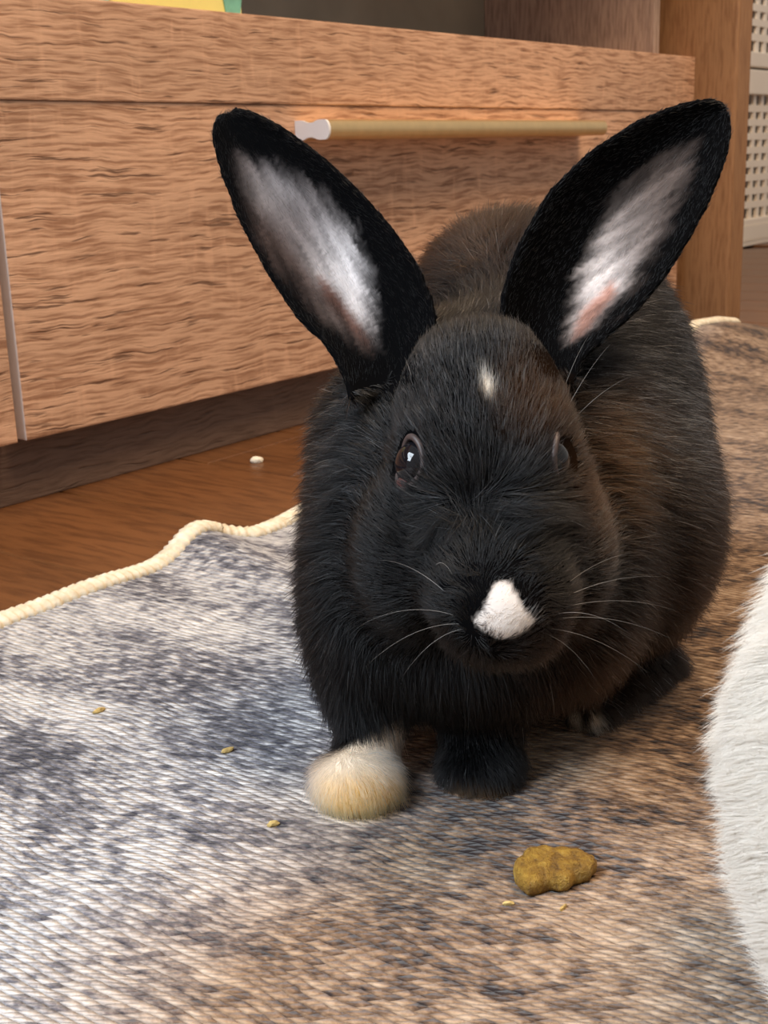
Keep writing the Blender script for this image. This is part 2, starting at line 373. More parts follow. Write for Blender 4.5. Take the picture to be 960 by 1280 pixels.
Ft = np.stack([ii[:-1], np.roll(ii, -1, 1)[:-1], np.roll(ii, -1, 1)[1:], ii[1:]], -1).reshape(-1, 4)
bd = link('binding', mesh_np('binding', Vt.reshape(-1, 3), Ft), M['yarn'], rug, True); bd['label'] = 'cream overlocked edge'

# ------------------------------------------------------------------ signed-distance modelling for the animals
def sd_ell(P, c, r, rot=None):
    q = P - c
    if rot is not None: q = q @ rot
    r = np.asarray(r, dtype=np.float32)
    k0 = np.linalg.norm(q / r, axis=-1); k1 = np.linalg.norm(q / (r * r), axis=-1) + 1e-9
    return k0 * (k0 - 1) / k1
def sd_cone(P, a, b, ra, rb):
    ab = b - a; t = np.clip(((P - a) @ ab) / ab.dot(ab), 0, 1)
    return np.linalg.norm(P - a - t[..., None] * ab, axis=-1) - (ra + (rb - ra) * t)
def smin(a, b, k):
    h = np.clip(0.5 + 0.5 * (b - a) / k, 0, 1)
    return b + (a - b) * h - k * h * (1 - h)
def surface_nets(F, org, h):
    nx, ny, nz_ = F.shape; ins = F < 0
    cnt = np.zeros((nx - 1, ny - 1, nz_ - 1), np.float32); acc = np.zeros(cnt.shape + (3,), np.float32)
    corner = [(i, j, k) for i in (0, 1) for j in (0, 1) for k in (0, 1)]
    sl = lambda c: tuple(slice(c[a], F.shape[a] - 1 + c[a]) for a in range(3))
    for a in range(3):
        for c in corner:
            if c[a]: continue
            c2 = list(c); c2[a] = 1
            f0, f1 = F[sl(c)], F[sl(c2)]; m = (f0 < 0) != (f1 < 0)
            t = np.where(m, f0 / np.where(m, f0 - f1, 1), 0)
            cnt += m
            for b in range(3): acc[..., b] += m * (c[b] + (t if b == a else 0))
    act = cnt > 0; ids = -np.ones(act.shape, np.int64); ids[act] = np.arange(act.sum())
    cell = np.argwhere(act)
    V = (cell + acc[act] / cnt[act][:, None]) * h + org
    Q = []
    for a in range(3):
        b, c = (a + 1) % 3, (a + 2) % 3
        s0 = [slice(1, -1)] * 3; s1 = [slice(1, -1)] * 3; s0[a] = slice(0, -1); s1[a] = slice(1, None)
        i0, i1 = ins[tuple(s0)], ins[tuple(s1)]; m = i0 != i1
        w_ = np.argwhere(m); off = np.array([1, 1, 1]); off[a] = 0; w_ = w_ + off
        def g(db, dc):
            x = w_.copy(); x[:, b] -= db; x[:, c] -= dc; return ids[x[:, 0], x[:, 1], x[:, 2]]
        q = np.stack([g(1, 1), g(0, 1), g(0, 0), g(1, 0)], -1)
        fl_ = ~i0[m]; q[fl_] = q[fl_][:, ::-1]; Q.append(q)
    return V, np.vstack(Q)
def sdf_mesh(fn, lo, hi, h):
    ax = [np.arange(lo[i], hi[i], h, dtype=np.float32) for i in range(3)]
    G = np.stack(np.meshgrid(*ax, indexing='ij'), -1)
    return surface_nets(fn(G), np.array(lo), h)
def remeshed(V, F, vox, it=3):
    o = link('tmp', mesh_np('tmp', V, F))
    m = o.modifiers.new('r', 'REMESH'); m.mode = 'VOXEL'; m.voxel_size = vox
    s = o.modifiers.new('s', 'SMOOTH'); s.iterations = it; s.factor = .5
    me = bpy.data.meshes.new_from_object(o.evaluated_get(bpy.context.evaluated_depsgraph_get()))
    old = o.data; bpy.data.objects.remove(o); bpy.data.meshes.remove(old)
    return me
def mesh_arrays(me):
    n = len(me.vertices); v = np.empty(n * 3, np.float32); me.vertices.foreach_get('co', v)
    nn = np.empty(n * 3, np.float32); me.vertices.foreach_get('normal', nn)
    me.calc_loop_triangles(); t = np.empty(len(me.loop_triangles) * 3, np.int32); me.loop_triangles.foreach_get('vertices', t)
    return v.reshape(-1, 3), nn.reshape(-1, 3), t.reshape(-1, 3)
def scatter(V, Nn, T, dens, rng):
    """roots on the surface; dens = strands per square metre at each vertex"""
    a, b, c = V[T[:, 0]], V[T[:, 1]], V[T[:, 2]]
    ar = .5 * np.linalg.norm(np.cross(b - a, c - a), axis=1)
    lam = ar * dens[T].mean(1)
    n = rng.poisson(lam); tri = np.repeat(np.arange(len(T)), n)
    r1 = np.sqrt(rng.random(len(tri))); r2 = rng.random(len(tri))
    w_ = np.stack([1 - r1, r1 * (1 - r2), r1 * r2], -1)
    P = (V[T[tri]] * w_[..., None]).sum(1); q = (Nn[T[tri]] * w_[..., None]).sum(1)
    return P, q / (np.linalg.norm(q, axis=1)[:, None] + 1e-9), tri, w_
def strands(name, P, mat, parent, radius, colour=None):
    """P: (n strands, k points, 3) in world space -> one hair Curves object"""
    n, kp, _ = P.shape
    cu = bpy.data.hair_curves.new(name); cu.add_curves([kp] * n)
    cu.attributes['position'].data.foreach_set('vector', P.astype(np.float32).ravel())
    ra = cu.attributes.get('radius') or cu.attributes.new('radius', 'FLOAT', 'POINT')
    taper = np.linspace(1, 0, kp) ** .7
    rr = (np.broadcast_to(np.asarray(radius, np.float32).reshape(-1, 1), (n, 1)) * taper[None, :]).astype(np.float32)
    ra.data.foreach_set('value', rr.ravel())
    if colour is not None:
        at_ = cu.attributes.new('fcol', 'FLOAT_COLOR', 'CURVE')
        at_.data.foreach_set('color', np.concatenate([colour, np.ones((n, 1))], 1).astype(np.float32).ravel())
    o = bpy.data.objects.new(name, cu); COL.objects.link(o); cu.materials.append(mat)
    if parent:
        o.parent = parent; o.matrix_parent_inverse = Matrix.Translation(-parent.location)
    return o
def grow(P, Nn, flow, L, lift, rng, jit=.25, kp=5, droop=0.0):
    fl_ = flow - (flow * Nn).sum(1)[:, None] * Nn
    fl_ /= np.linalg.norm(fl_, axis=1)[:, None] + 1e-6
    fl_ = fl_ + rng.normal(0, jit, fl_.shape); fl_ /= np.linalg.norm(fl_, axis=1)[:, None]
    out = [P - Nn * .0006]; pos = out[0]
    seg = (L / (kp - 1))[:, None]; lift = np.broadcast_to(lift, (len(P),))
    for i in range(1, kp):
        a = lift * (1.25 - 0.9 * i / (kp - 1))
        d = Nn * np.sin(a)[:, None] + fl_ * np.cos(a)[:, None]; d[:, 2] -= droop * i / kp
        pos = pos + d * seg; out.append(pos)
    return np.stack(out, 1)
def poly_sd(px, poly):
    """signed distance (inside positive) of points to a polygon"""
    poly = np.asarray(poly, float); d = np.full(len(px), 1e9); ins = np.zeros(len(px), bool)
    for a, b in zip(poly, np.roll(poly, -1, 0)):
        ab = b - a; t = np.clip(((px - a) @ ab) / ab.dot(ab), 0, 1)
        d = np.minimum(d, np.linalg.norm(px - a - t[:, None] * ab, axis=1))
        c = ((a[1] > px[:, 1]) != (b[1] > px[:, 1])) & (px[:, 0] < (b[0] - a[0]) * (px[:, 1] - a[1]) / (b[1] - a[1] + 1e-12) + a[0]); ins ^= c
    return np.where(ins, d, -d)
def sstep(x, a, b): t = np.clip((x - a) / (b - a), 0, 1); return t * t * (3 - 2 * t)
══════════
Reproduce the data above word for word from its first line through the line that holds "bd['label'] = 'cream overlocked edge'", both ends included; skip pictures.

» Complete response:
Keep writing the Blender script for this image. This is part 2, starting at line 373. More parts follow. Write for Blender 4.5. Take the picture to be 960 by 1280 pixels.
Ft = np.stack([ii[:-1], np.roll(ii, -1, 1)[:-1], np.roll(ii, -1, 1)[1:], ii[1:]], -1).reshape(-1, 4)
bd = link('binding', mesh_np('binding', Vt.reshape(-1, 3), Ft), M['yarn'], rug, True); bd['label'] = 'cream overlocked edge'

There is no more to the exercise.